See, also, Fortson Shingle Co. v. Skagland, 77 Wash. 8, 137 Pac. 304; State ex rel. Deavers v. French, 78 Wash. 260, 138 Pac. 869; Nance v. Woods, 79 Wash. 188, 140 Pac. 323; State ex rel. Stevens v. Superior Court, 82 Wash. 420, 144 Pac. 539.

*608In the latter case we said:

“In the case at bar, when the respondent judge expressed an opinion unfavorable to the relator, she caused the order to be discharged. A few days later she commenced a new proceeding of the same kind, which was assigned to the respondent judge for trial. She then sought a change of judges by filing an affidavit of prejudice. In short she sought to accomplish by indirection that which she could not have obtained on the hearing of the first order after the judge had expressed an opinion adverse to her claim. If the affidavit had been filed on the first hearing during the progress of the hearing at the time the judge announced his view, it would not have been timely. Upon the peculiar facts, we think the case is controlled by the Lefébvre case.”

In this case, while these relators have made no formal appearance in the action, they and others, prior to the appointment of the receiver, had personally requested the judge to appoint another person receiver. This request was repeated upon two or three occasions thereafter. The judge, when these requests were made, denied the same. It is apparent that the relators requested these opinions of the judge in advance for the purpose of determining how he would rule upon an application for a removal of the receiver. In other words, the relators sought and obtained the opinion of the court, and now seek to disqualify him by reason of the opinion expressed.

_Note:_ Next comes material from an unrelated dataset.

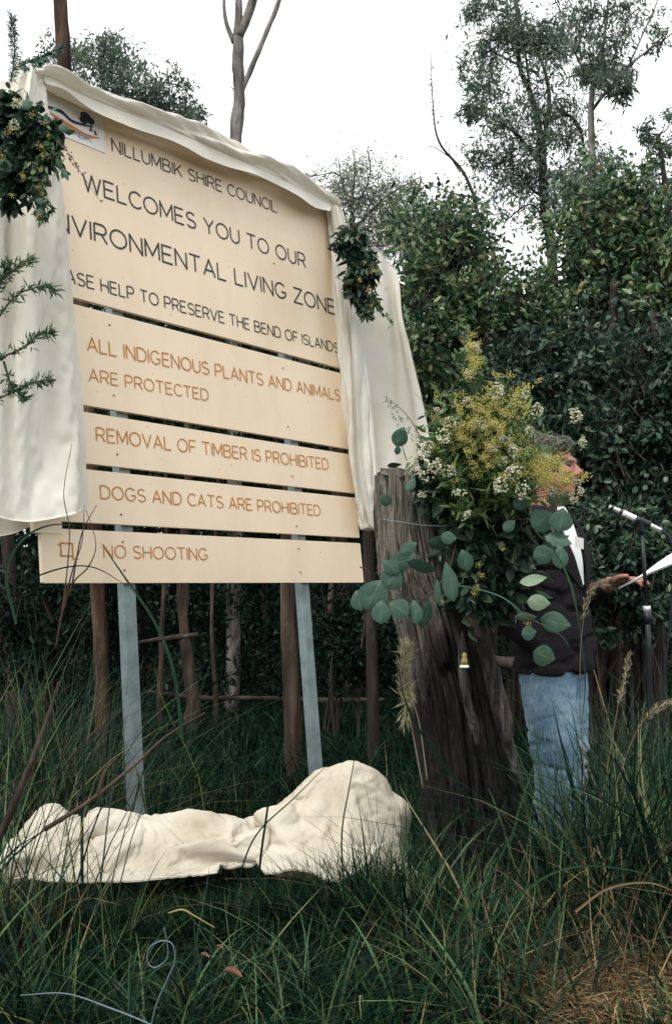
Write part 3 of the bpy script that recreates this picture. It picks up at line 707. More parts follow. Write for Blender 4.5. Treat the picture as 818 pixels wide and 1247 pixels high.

In addition to the reasons already stated above, we are satisfied that the judge may not be disqualified to try a pending receivership proceeding to final judgment when one or a portion of the creditors interested in the receivership made an affidavit that he is disqualified in some proceeding collateral to the receivership. If this may be done by one creditor, it may be done in turn by other creditors against another judge who may be called in, and interminable confusion would necessarily result. We are clear that it was not the intention of the legislature to permit, in collateral proceedings, persons who may be interested in the result of litigation when they are *609not actual parties thereto, to disqualify a judge by means of an affidavit of prejudice.

For these reasons, both applications are denied.

Parker, Main, and Holcomb, JJ., concur.